YOUR OBJECTIVE. Repeat, please, only the lines from the top of the data down to the line with "cam.dof.aperture_fstop = cam.lens/2.9"; include both of those lines.

DATASET EXTRACT.
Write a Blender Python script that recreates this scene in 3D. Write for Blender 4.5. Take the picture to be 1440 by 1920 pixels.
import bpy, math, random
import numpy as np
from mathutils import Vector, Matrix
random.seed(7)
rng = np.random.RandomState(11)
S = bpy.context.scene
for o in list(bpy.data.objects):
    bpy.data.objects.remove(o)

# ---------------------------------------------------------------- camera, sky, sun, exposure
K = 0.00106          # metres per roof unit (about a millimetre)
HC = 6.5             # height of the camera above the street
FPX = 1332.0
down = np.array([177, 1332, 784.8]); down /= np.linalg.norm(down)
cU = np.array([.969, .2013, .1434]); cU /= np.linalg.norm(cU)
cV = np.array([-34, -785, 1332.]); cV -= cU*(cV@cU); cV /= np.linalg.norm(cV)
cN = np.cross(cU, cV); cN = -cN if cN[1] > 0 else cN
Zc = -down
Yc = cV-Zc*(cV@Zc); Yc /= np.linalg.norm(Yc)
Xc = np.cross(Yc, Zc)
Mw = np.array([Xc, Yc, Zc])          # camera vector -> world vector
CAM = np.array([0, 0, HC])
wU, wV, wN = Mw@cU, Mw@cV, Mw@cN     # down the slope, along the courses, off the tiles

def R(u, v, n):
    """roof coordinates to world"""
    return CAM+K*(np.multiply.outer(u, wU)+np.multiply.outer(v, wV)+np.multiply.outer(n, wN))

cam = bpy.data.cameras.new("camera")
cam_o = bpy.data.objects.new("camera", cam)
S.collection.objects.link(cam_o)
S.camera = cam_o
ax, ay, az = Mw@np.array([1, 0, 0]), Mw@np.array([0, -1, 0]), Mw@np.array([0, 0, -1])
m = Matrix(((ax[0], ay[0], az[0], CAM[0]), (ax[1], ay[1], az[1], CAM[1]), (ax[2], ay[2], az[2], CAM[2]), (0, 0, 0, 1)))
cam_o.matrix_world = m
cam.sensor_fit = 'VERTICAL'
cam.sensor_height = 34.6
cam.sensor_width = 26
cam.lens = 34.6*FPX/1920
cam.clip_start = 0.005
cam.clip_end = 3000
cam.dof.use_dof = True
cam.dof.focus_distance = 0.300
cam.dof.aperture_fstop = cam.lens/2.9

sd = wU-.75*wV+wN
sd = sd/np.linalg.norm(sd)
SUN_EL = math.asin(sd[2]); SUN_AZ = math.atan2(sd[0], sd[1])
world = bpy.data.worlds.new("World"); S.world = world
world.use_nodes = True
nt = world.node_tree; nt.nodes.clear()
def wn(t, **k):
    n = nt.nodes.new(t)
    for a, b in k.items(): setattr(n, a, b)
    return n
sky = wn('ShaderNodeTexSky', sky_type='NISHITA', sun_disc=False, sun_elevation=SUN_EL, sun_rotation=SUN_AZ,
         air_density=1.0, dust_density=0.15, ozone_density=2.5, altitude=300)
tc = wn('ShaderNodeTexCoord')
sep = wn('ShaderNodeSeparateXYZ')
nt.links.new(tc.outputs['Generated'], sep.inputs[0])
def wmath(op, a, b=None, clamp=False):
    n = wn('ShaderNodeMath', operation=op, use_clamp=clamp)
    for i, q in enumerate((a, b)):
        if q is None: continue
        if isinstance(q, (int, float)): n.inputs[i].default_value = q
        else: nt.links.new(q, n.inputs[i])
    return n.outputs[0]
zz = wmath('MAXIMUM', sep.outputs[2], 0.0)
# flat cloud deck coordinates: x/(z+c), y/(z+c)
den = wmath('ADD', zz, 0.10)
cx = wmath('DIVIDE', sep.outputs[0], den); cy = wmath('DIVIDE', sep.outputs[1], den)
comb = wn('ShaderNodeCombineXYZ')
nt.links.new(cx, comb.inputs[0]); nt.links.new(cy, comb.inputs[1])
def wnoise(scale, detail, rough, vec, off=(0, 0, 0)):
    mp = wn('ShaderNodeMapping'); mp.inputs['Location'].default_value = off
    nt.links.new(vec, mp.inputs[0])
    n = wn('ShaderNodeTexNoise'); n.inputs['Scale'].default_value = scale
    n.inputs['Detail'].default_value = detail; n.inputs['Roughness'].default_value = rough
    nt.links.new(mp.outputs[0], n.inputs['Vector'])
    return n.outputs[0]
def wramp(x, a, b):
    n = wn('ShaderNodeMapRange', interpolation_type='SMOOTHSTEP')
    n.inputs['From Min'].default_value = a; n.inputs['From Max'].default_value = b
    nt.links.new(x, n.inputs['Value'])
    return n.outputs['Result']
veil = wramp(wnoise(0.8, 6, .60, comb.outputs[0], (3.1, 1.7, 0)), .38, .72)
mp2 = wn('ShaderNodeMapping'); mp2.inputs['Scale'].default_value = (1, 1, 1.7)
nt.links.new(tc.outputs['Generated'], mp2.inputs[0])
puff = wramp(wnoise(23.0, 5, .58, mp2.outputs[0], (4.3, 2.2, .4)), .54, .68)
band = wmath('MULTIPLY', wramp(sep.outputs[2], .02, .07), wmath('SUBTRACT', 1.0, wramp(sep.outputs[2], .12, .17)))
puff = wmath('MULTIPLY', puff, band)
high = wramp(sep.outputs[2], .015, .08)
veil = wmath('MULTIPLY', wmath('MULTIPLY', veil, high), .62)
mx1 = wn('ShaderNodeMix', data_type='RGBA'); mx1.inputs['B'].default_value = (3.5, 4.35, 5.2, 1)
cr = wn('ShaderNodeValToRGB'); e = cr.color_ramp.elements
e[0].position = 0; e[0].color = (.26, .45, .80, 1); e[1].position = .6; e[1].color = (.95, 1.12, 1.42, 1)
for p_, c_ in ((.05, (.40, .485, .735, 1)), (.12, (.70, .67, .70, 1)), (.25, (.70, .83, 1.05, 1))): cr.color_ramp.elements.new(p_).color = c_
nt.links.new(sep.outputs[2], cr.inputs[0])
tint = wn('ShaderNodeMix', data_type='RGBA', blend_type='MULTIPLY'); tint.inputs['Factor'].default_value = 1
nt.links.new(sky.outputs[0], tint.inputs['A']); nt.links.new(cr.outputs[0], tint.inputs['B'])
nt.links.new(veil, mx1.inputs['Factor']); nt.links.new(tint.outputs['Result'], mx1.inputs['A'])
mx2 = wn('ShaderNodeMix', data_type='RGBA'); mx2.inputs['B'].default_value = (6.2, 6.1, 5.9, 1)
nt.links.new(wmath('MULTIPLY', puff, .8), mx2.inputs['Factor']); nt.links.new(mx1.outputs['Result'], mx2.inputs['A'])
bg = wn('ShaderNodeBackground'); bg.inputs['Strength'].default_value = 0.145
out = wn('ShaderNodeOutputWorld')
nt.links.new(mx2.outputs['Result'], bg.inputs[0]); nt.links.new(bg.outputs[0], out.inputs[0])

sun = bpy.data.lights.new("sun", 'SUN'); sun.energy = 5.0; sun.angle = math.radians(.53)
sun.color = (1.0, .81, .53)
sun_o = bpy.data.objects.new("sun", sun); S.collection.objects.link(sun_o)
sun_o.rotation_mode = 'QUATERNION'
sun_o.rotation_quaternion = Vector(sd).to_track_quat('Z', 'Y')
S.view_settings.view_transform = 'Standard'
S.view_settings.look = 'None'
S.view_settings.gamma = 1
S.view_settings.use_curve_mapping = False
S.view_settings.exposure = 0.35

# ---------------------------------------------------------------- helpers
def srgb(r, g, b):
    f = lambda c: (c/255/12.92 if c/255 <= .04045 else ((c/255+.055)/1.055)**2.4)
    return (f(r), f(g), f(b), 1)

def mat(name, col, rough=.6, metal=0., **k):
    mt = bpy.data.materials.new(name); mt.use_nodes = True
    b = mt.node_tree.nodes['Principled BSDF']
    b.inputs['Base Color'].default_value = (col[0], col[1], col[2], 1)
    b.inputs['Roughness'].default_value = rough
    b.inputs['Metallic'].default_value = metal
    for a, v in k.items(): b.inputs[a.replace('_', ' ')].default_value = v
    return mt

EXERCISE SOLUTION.
Write a Blender Python script that recreates this scene in 3D. Write for Blender 4.5. Take the picture to be 1440 by 1920 pixels.
import bpy, math, random
import numpy as np
from mathutils import Vector, Matrix
random.seed(7)
rng = np.random.RandomState(11)
S = bpy.context.scene
for o in list(bpy.data.objects):
    bpy.data.objects.remove(o)

# ---------------------------------------------------------------- camera, sky, sun, exposure
K = 0.00106          # metres per roof unit (about a millimetre)
HC = 6.5             # height of the camera above the street
FPX = 1332.0
down = np.array([177, 1332, 784.8]); down /= np.linalg.norm(down)
cU = np.array([.969, .2013, .1434]); cU /= np.linalg.norm(cU)
cV = np.array([-34, -785, 1332.]); cV -= cU*(cV@cU); cV /= np.linalg.norm(cV)
cN = np.cross(cU, cV); cN = -cN if cN[1] > 0 else cN
Zc = -down
Yc = cV-Zc*(cV@Zc); Yc /= np.linalg.norm(Yc)
Xc = np.cross(Yc, Zc)
Mw = np.array([Xc, Yc, Zc])          # camera vector -> world vector
CAM = np.array([0, 0, HC])
wU, wV, wN = Mw@cU, Mw@cV, Mw@cN     # down the slope, along the courses, off the tiles

def R(u, v, n):
    """roof coordinates to world"""
    return CAM+K*(np.multiply.outer(u, wU)+np.multiply.outer(v, wV)+np.multiply.outer(n, wN))

cam = bpy.data.cameras.new("camera")
cam_o = bpy.data.objects.new("camera", cam)
S.collection.objects.link(cam_o)
S.camera = cam_o
ax, ay, az = Mw@np.array([1, 0, 0]), Mw@np.array([0, -1, 0]), Mw@np.array([0, 0, -1])
m = Matrix(((ax[0], ay[0], az[0], CAM[0]), (ax[1], ay[1], az[1], CAM[1]), (ax[2], ay[2], az[2], CAM[2]), (0, 0, 0, 1)))
cam_o.matrix_world = m
cam.sensor_fit = 'VERTICAL'
cam.sensor_height = 34.6
cam.sensor_width = 26
cam.lens = 34.6*FPX/1920
cam.clip_start = 0.005
cam.clip_end = 3000
cam.dof.use_dof = True
cam.dof.focus_distance = 0.300
cam.dof.aperture_fstop = cam.lens/2.9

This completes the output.